The burden of enlightening someone should never fall upon anyone but that someone. To argue that avoiding imprisonment isn't a burden would be the definition of sophism.

1 comments

To claim that people who are actively hiding their identities, deny, destroy evidence, pass blame, abrogate responsibility - and make sometimes millions of dollars tax-free by doing so are just revolutionaries for the progression and advancement of our society is ... disingenuous at best.
No one has claimed they are 'just' revolutionaries. The founders of the US wanted to stop paying as much in tax. In the process they set up the most decentralized system of their time.
The level of taxation was not a central concern of the founders, nor was the US system any more decentralized than, say, the Holy Roman Empire.
States rights, separation of justice, executive, and legislative branch, equal senators per state, congress numbers by population, no central bank, right to bear arms, jury of your peers...

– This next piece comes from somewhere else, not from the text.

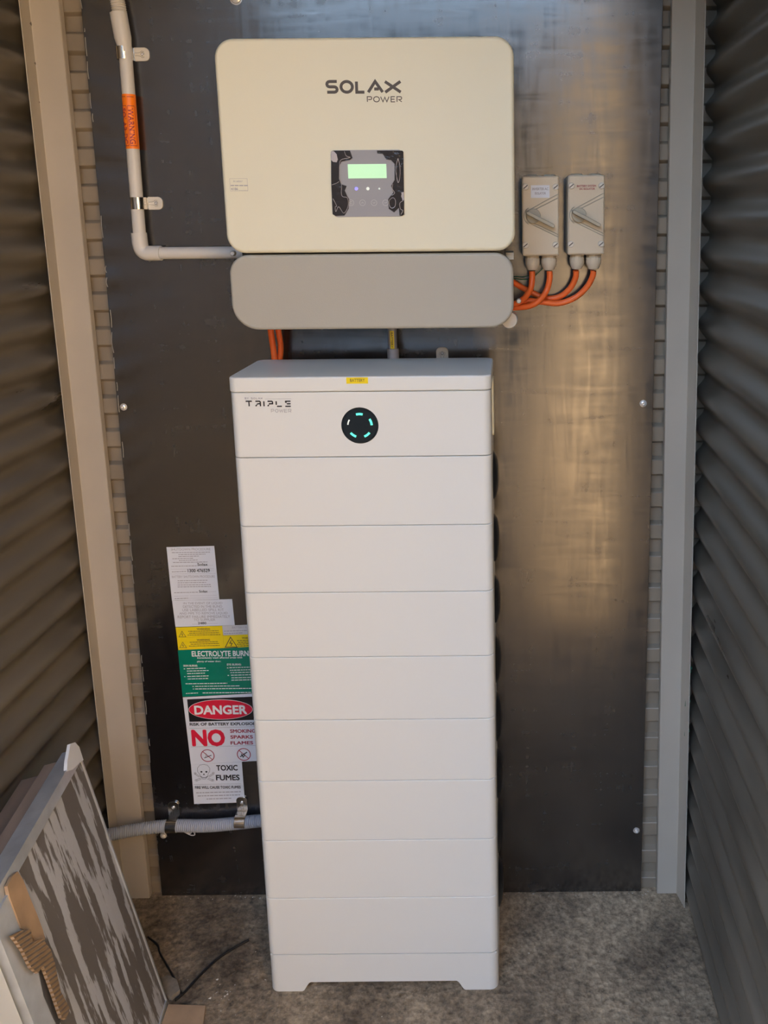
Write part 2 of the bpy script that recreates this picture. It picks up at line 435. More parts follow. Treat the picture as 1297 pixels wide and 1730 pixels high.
# ------------------------------------------------------------------ black backing board with its screws
BL = [P(272, 1513), P(254, 1300), P(195.5, 650), P(126, 0)]
bd = root('backing_board', 'tall black film-faced plywood board fixed to the rear cladding behind all the equipment', 'board', (-.03, 0, 0))
m = MB()
xl0, xl1 = -.6150, -.6075; xr0, xr1 = .5405, .5475
rings = []
for y in (0.0125, .0008, 0):
    e_ = .0008 if y == 0 else 0
    rings.append([(xl0 + e_, y, .002), (xr0 - e_, y, .002), (xr1 - e_, y, 2.30), (xl1 + e_, y, 2.30)])
m.loft(rings); m.build('panel', M_board, bd, smooth=0)
for u, v in ((208, 688), (1086.5, 682), (275.5, 1412.5), (1075, 1404), (398, -3)):
    p = P(u, v, -.002); m = MB(); R_ = .0062 if u != 398 else .010
    m.lathe((p.x, .001, p.z), (0, -1, 0), [(0, R_ * 1.25), (.0015, R_ * 1.25), (.0018, R_), (.0045, R_ * .92), (.0058, R_ * .6), (.0058, R_ * .38), (.0035, R_ * .34)], 20)
    m.build('screw', M_screw, bd, smooth=40, label='shiny domed screw')
m = MB(); rnd = random.Random(3); zc = .3
while zc < 2.2:
    L_ = rnd.uniform(.006, .05)
    if rnd.random() < .45:
        x = xl0 + (xl1 - xl0) * zc / 2.3; o1 = rnd.uniform(.0, .003)
        m.tube([(x + o1 + .001, -.0006, zc), (x + o1 + rnd.uniform(-.001, .002), -.0010, zc + L_ / 2), (x + o1 + .0012, -.0006, zc + L_)], .0008, 5, 3)
    zc += L_ + .01
m.build('torn_edge', M_ink2, bd, smooth=60, kind='stuff', label='pale torn film along the edge')

# ------------------------------------------------------------------ battery tower
BX0, BX1, BYF, BYB = -.2816, .2004, -.2538, -.0566
SEAM = [1.2914] + [1.1678 - .13468 * i for i in range(9)]
GRP = 'stacked battery tower units'
def handle(mb, sx, zc, h=.112):
    """recessed grip that bulges from the flank: black lens"""
    x = BX1 if sx > 0 else BX0
    rings = []
    for k in range(9):
        a = -1 + 2 * k / 8; w_ = math.sqrt(max(0, 1 - a * a)); zz = zc + a * h / 2
        rr = []
        for j in range(10):
            th = PI * j / 9
            rr.append((x + sx * (-.001 + .0125 * max(w_, .05) * math.sin(th)), -.125 + .05 * max(w_, .15) * math.cos(th), zz))
        rings.append(rr)
    mb.loft(rings)
names = ['uppermost', 'second', 'third', 'fourth', 'fifth', 'sixth', 'seventh', 'lowest']
# base plinth
p_ = root('battery_stand', 'low white plinth with a cut-out front that carries the battery stack on the concrete', 'battery base', ((BX0 + BX1) / 2, -.155, 0), GRP)
m = MB()
def skirt(mb, x0, x1, cutx0, cutx1, h, zt, y, th):
    s_ = .012
    lo = [(x0, 0), (cutx0 - s_, 0)] + [(cutx0 - s_ + s_ * 1.6 * k / 5, h * (.5 - .5 * math.cos(PI * k / 5))) for k in range(1, 6)] + \
         [(cutx1 + s_ - s_ * 1.6 * (5 - k) / 5, h * (.5 - .5 * math.cos(PI * (5 - k) / 5))) for k in range(0, 5)] + [(cutx1 + s_, 0), (x1, 0)]
    mb.loft([[(x, y, z_), (x, y, zt), (x, y + th, zt), (x, y + th, z_)] for x, z_ in lo])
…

These are all decentralization of power. The Roman empire had an emperor.

The Holy Roman Empire is a different institution than the Roman Empire; it had an official with the title "emporer" but it also featured rather extreme decentralization of power. And it existed at the same time as the early US. In some respects, it was the direct model for the decentralization in the US system.

Also, "no central bank" wasn't domething that made the US decentralized compared to other contemporary systems. First, because central banks were extremely rare at the time, and second because the central banks of the time, and most modern ones, are a means of transferring power out of the government to private capitalists, so they further decentralize government power.

Neither was retaining the British jury system.